Its looks like I am once again starting up a shooting phase for this project.  Stats and video are in the works.  Thank God! I was getting close to exasperation with this whole thing.  Journey over goal;  it’s a lesson I need to relearn every so often.

Sherlock.  Definitely Sherlock.

Mr. Wilton squeezed  a 1/2″ diameter piece of steel into three different test materials today.  Nylon rope was placed on the backside of the pad to simulate the spring.  When this test was tried with a piece of harness leather,  a hole was eventually cut in it by the concentrated pressure from the vise.   A  piece of oiled  rawhide was tried next.  Eventually, it too failed,  exploding in such a way as to propel the severed portion  upwards at high speed.  It bounced off the fifteen foot ceiling and ricocheted into my odds and ends box over in the corner.  ( Perfect place for it, by the way.)

The four layers of upholstery fabric  stood up to this  compression test just fine.  It would seem my analysis from the other day is correct.  The Sherlock Holmes fabric works fine under massive compression, just don’t pull on its ends while it’s under that kind of load.

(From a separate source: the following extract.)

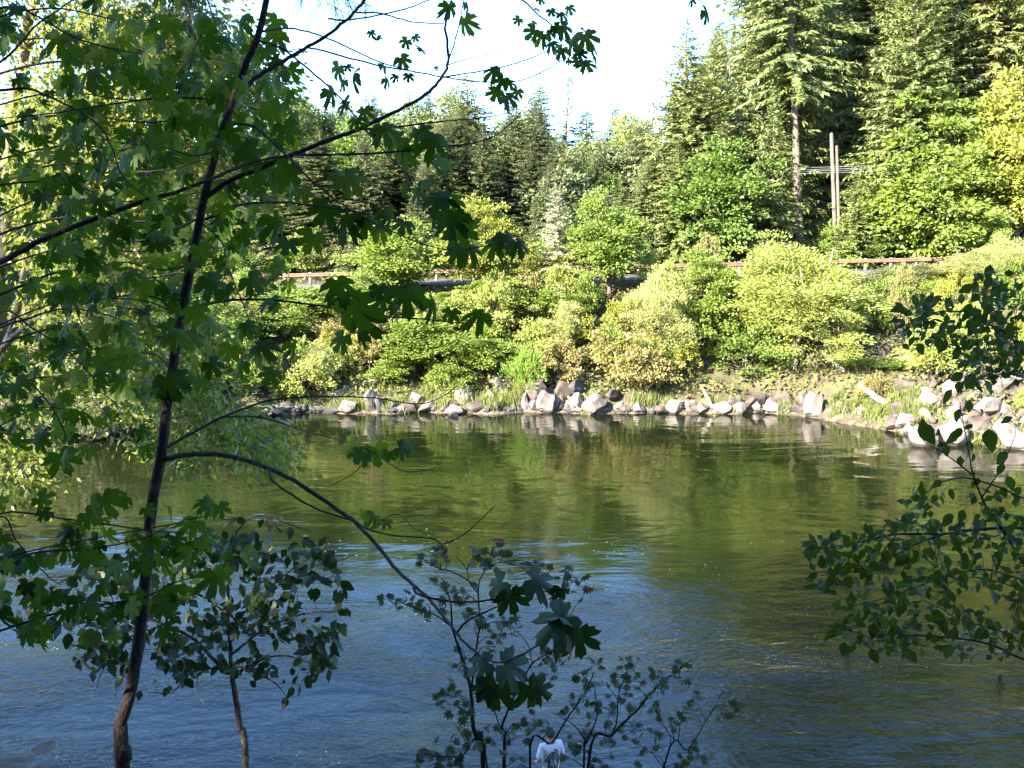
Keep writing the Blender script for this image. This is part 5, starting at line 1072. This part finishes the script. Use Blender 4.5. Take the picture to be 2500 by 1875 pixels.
# --- fir boughs hanging at the top of the view
fb = thing('fir_tree', 'near fir whose dark boughs hang in at the top of the view', 'fir tree', (-4.6, 6.6, float(terrain(-4.6, 6.6))))
base = np.array(fb.location[:]); mb = MB(); mbn = MB()
tube(mb, catmull([base + [0, 0, -.3], base + [.02, .05, 3], base + [.05, .1, 7], base + [.1, .1, 13]], 4), .16, .07, 10)
link('trunk', mb.mesh('trunk', base, True), M['bark_fir'], fb)
gn = np.random.default_rng(23)
for n_, (px, dep, ends) in enumerate([([(300, -200), (420, -90), (520, -30)], 6.8, [(430, 40), (460, 80), (500, 90), (530, 60), (540, 120), (490, 120), (410, 20)]), ([(500, -260), (700, -140), (830, -60)], 6.9, [(740, 10), (780, 20), (820, 40), (860, 30), (900, 22), (840, 55)])]):
    mb = MB(); st = base + [.05, .1, P(*px[0], dep)[2] - base[2] + .1]
    limb = catmull([st] + [P(u, v, dep) for u, v in px], 5); tube(mb, limb, .03, .01, 6)
    br = link('bough', mb.mesh('bough', base, True), M['bark'], fb); mbn = MB()
    for eu, ev in ends:
        a = limb[-1 - gn.integers(0, 6)]; e = P(eu, ev, dep + gn.normal(0, .2)); c = catmull([a, (a + e) / 2 + [0, 0, .06], e], 8); tube(mbn, c, .006, .002, 4)
        for sub in range(9):
            i = gn.integers(4, len(c)); d = unit(e - a) * .5 + gn.normal(0, .5, 3) + [0, 0, -.5]; L2 = gn.uniform(.08, .2); s_ = c[i - 1] + unit(d) * np.linspace(0, L2, 16)[:, None]; tube(mbn, [s_[0], s_[-1]], .002, .001, 3)
            m = 16 * 3; pp = np.repeat(s_, 3, 0); kites(mbn, pp, unit(d) * .7 + gn.normal(0, .7, (m, 3)), gn.normal(0, 1, (m, 3)), gn.uniform(.016, .028, m), np.full(m, .0035))
    link('needles', mbn.mesh('needles', base), M['fir_near'], br, kind='stuff')

# ------------------------------------------------------------------ the person at the water's edge
def skin_obj(name, joints, edges, mat, parent, sub=2, root=0):
    me = bpy.data.meshes.new(name); me.from_pydata([j[0] for j in joints], edges, []); o = link(name, me, None, parent)
    o.modifiers.new('skin', 'SKIN'); bpy.context.view_layer.update()
    sv = me.skin_vertices[0].data if me.skin_vertices else None
    if sv is None: return o
    for i, j in enumerate(joints): sv[i].radius = j[1] if isinstance(j[1], tuple) else (j[1], j[1]); sv[i].use_root = (i == root)
    m = o.modifiers.new('sub', 'SUBSURF'); m.levels = sub; m.render_levels = sub
    dg = bpy.context.evaluated_depsgraph_get(); new = bpy.data.meshes.new_from_object(o.evaluated_get(dg)); o.modifiers.clear(); o.data = new
    new.polygons.foreach_set('use_smooth', np.ones(len(new.polygons), bool)); new.materials.append(mat); return o
def shirt_mat():
    m, n, out = new_mat('shirt'); L = n.links.new
    tc = n.nodes.new('ShaderNodeTexCoord'); sx = n.nodes.new('ShaderNodeSeparateXYZ'); L(tc.outputs['Object'], sx.inputs[0])
    def mt(op, a, b):
        x = n.nodes.new('ShaderNodeMath'); x.operation = op
        for i, q in enumerate((a, b)):
            if isinstance(q, (int, float)): x.inputs[i].default_value = q
            else: L(q, x.inputs[i])
        return x.outputs[0]
    nz = n.nodes.new('ShaderNodeTexNoise'); nz.inputs['Scale'].default_value = 9; nz.inputs['Detail'].default_value = 5; L(tc.outputs['Object'], nz.inputs['Vector'])
    ex = mt('POWER', mt('DIVIDE', sx.outputs[0], .135), 2); ez = mt('POWER', mt('DIVIDE', mt('SUBTRACT', sx.outputs[2], 1.13), .17), 2)
    e = mt('ADD', mt('ADD', ex, ez), mt('MULTIPLY', mt('SUBTRACT', nz.outputs[0], .5), 1.6))
    ins = mt('LESS_THAN', e, 1.0); back = mt('LESS_THAN', sx.outputs[1], 0.0); msk = mt('MULTIPLY', ins, back)
    n2 = n.nodes.new('ShaderNodeTexNoise'); n2.inputs['Scale'].default_value = 26; n2.inputs['Detail'].default_value = 4
    mp_ = n.nodes.new('ShaderNodeMapping'); mp_.inputs['Scale'].default_value = (1.2, 1, .4); L(tc.outputs['Object'], mp_.inputs[0]); L(mp_.outputs[0], n2.inputs['Vector'])
    r = ramp(n, [(.4, (.03, .03, .035)), (.55, (.14, .13, .13)), (.66, (.6, .6, .6))]); L(n2.outputs[0], r.inputs[0])
    mx = n.nodes.new('ShaderNodeMix'); mx.data_type = 'RGBA'; L(msk, mx.inputs[0]); mx.inputs[6].default_value = (.62, .62, .64, 1); L(r.outputs[0], mx.inputs[7])
    p = n.nodes.new('ShaderNodeBsdfPrincipled'); p.inputs['Roughness'].default_value = .9; L(mx.outputs[2], p.inputs['Base Color'])
    b = n.nodes.new('ShaderNodeBump'); b.inputs['Strength'].default_value = .5; b.inputs['Distance'].default_value = .02; L(nz.outputs[0], b.inputs['Height']); L(b.outputs[0], p.inputs['Normal']); L(p.outputs[0], out.inputs[0]); return m
M['shirt'] = shirt_mat()
def build_person():
    top = P(1345, 1777, 16.5); x, y = float(top[0]), 16.5; z = float(terrain(x, y)); Hh = top[2] - z; s = Hh / 1.70
    t = thing('person', 'dark-haired person in a white printed t-shirt seen from behind at the water', 'person', (x, y, z)); t.scale = (s,) * 3; t.rotation_euler = (0, 0, math.radians(24))
    J, E = [], []
    def j(p, r): J.append((p, r)); return len(J) - 1
    def e(*a):
        for p, q in zip(a, a[1:]): E.append((p, q))
    pel = j((0, 0, .93), (.135, .10)); wa = j((0, .01, 1.06), (.12, .085)); ch = j((0, .0, 1.26), (.145, .095)); nb = j((0, -.005, 1.41), (.07, .06)); nk = j((0, .015, 1.475), .05); hd = j((0, .035, 1.56), (.072, .085)); ht = j((0, .03, 1.645), (.062, .075)); e(pel, wa, ch, nb, nk, hd, ht)
    for sg in (-1, 1):
        sh = j((sg * .165, 0, 1.375), .055); e(nb, sh)
        if sg < 0: el = j((-.255, -.03, 1.13), .041); wr = j((-.20, .15, 1.02), .028); pl = j((-.17, .21, 1.01), (.036, .018))
        else: el = j((.235, .02, 1.11), .041); wr = j((.235, .13, .90), .028); pl = j((.225, .165, .835), (.018, .036))
        e(sh, el, wr, pl)
        dirv = unit(np.array(J[pl][0]) - np.array(J[wr][0])); sd = unit(np.cross(dirv, [0, 0, 1])) if sg < 0 else np.array([0, .87, .3])
        for k_, (o_, ln) in enumerate([(-.03, .065), (-.01, .078), (.011, .072), (.03, .055)]):
            b0 = np.array(J[pl][0]) + dirv * .03 + sd * o_; a = j(tuple(b0), .0088); c = j(tuple(b0 + dirv * ln * .55 + [0, 0, -.008]), .0082); d = j(tuple(b0 + dirv * ln * .95 + [0, 0, -.026]), .0068); e(pl, a, c, d)
        b0 = np.array(J[wr][0]) + dirv * .03 - sd * .03; a = j(tuple(b0), .0105); c = j(tuple(b0 + dirv * .03 - sd * .026), .0092); d = j(tuple(b0 + dirv * .058 - sd * .034), .0075); e(wr, a, c, d)
        hp_ = j((sg * .09, 0, .86), .088); kn = j((sg * .10, .015, .48), .056); an = j((sg * .105, -.02, .085), .036); he = j((sg * .105, -.03, .035), .034); to = j((sg * .125, .15, .025), (.042, .022)); e(pel, hp_, kn, an, he, to)
    skin_obj('body', J, E, M['skin'], t)
    # shirt: torso and sleeves, a little larger than the body
    JS = [((0, .0, .86), (.185, .135)), ((0, .01, 1.04), (.175, .125)), ((0, 0, 1.26), (.182, .125)), ((0, -.005, 1.405), (.10, .08)), ((-.16, 0, 1.385), .075), ((-.225, -.02, 1.22), .07), ((-.24, -.025, 1.17), .066), ((.16, 0, 1.385), .075), ((.215, .01, 1.2), .068), ((.225, .015, 1.15), .064)]
    skin_obj('shirt', JS, [(0, 1), (1, 2), (2, 3), (3, 4), (4, 5), (5, 6), (3, 7), (7, 8), (8, 9)], M['shirt'], t)
    JT = [((0, 0, .92), (.155, .115)), ((-.09, 0, .84), .1), ((-.10, .012, .48), .075), ((-.105, -.018, .14), .062), ((.09, 0, .84), .1), ((.10, .012, .48), .075), ((.105, -.018, .14), .062)]
    skin_obj('trousers', JT, [(0, 1), (1, 2), (2, 3), (0, 4), (4, 5), (5, 6)], M['trousers'], t)
    JH = [((0, -.005, 1.50), (.055, .04)), ((0, .01, 1.57), (.086, .088)), ((0, .018, 1.64), (.082, .088)), ((0, .03, 1.675), (.05, .06))]
    skin_obj('hair', JH, [(0, 1), (1, 2), (2, 3)], M['hair'], t)
    import bmesh
    for nm, loc, sc_, mt_ in [('ear', (-.083, .035, 1.565), (.012, .02, .032), 'skin'), ('ear', (.083, .035, 1.565), (.012, .02, .032), 'skin'), ('nose', (0, .135, 1.555), (.014, .022, .026), 'skin'), ('eye', (-.032, .112, 1.585), (.014, .01, .009), 'foam'), ('eye', (.032, .112, 1.585), (.014, .01, .009), 'foam'), ('mouth', (0, .122, 1.51), (.026, .008, .007), 'skin')]:
        bm = bmesh.new(); bmesh.ops.create_uvsphere(bm, u_segments=10, v_segments=8, radius=1); me = bpy.data.meshes.new(nm); bm.to_mesh(me); bm.free(); o = link(nm, me, M[mt_], t); o.location = loc; o.scale = sc_
build_person()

It is starting to0 look as if  separate fabric pads that just fit over the crossbar and go no further, may be the answer to my continuing travails with the Chaffing Trolls.  Hate those little buggers.

Okay, okay.  Rawhide then.

I am getting the distinct feeling of being somewhat slow on the uptake here.

The wrap is still needed to protect the spring as it goes through the hole in the washer.   However, after carefully analyzing where the upholstery fabric (otherwise known as the Sherlock Holmes wrap)  actually ripped going over the crossbars, it is clear what is happening.  Lower down where it goes through the hole in the washer, the wrap gets twisted into the spiral of the spring.  This effectively anchors the bottom of the wrap in a vise grip.   The effect is a bit like having the hem of a full length dress become  stuck to the floor, and then having its inhabitant undergo a vertical growth spurt.  Things tend to rip at the shoulders;   or in our case, up by the crossbars.

The solution may be to have a separate anti chaffing pad that only extends far enough to cover the crossbar, and is not attached to the wrap.  That way it would only have to withstand the compression coming from the rope bundle, and not any linear strain.

I’m moving in treacle here.  Slow, so slow.  Got to get this right.

The trepidation evident in the last posting has blossomed a bit.   Chaffing trolls gobbled up Sherlock like he was a raw amateur.

Whatever it was that the Romans did to defeat these little bastards, it was good.  Very good.  It looks like I am going to have escalate to Kevlar and rawhide.  The kevlar would be a cloth wrap, similar to our last attempt.  (It is covered by special dispensation under rule three re: allowable modern cordage in times of crisis.)  The rawhide would be in the form of a special shoe that fits over the crossbar,  and is stitched into the kevlar.  At this stage it is more important to get up and shooting again, than it is to devise a period authentic solution.

The width of these crossbars is 1/2″ and they have a full 1/4″ radius on the top and bottom.   My old Gallwey ballista had crossbars that were 3/4″ in width with a full 3/8″ radius on them.   There never was a problem with the nylon springs abrading through with that old outswinger style machine.

… So many variables to consider, it’s making my head hurt.

Rawhide shoes may just get me through the door on this one.  Clearly I need to put my thinking cap on a little more askew.  Conventional approaches are not working.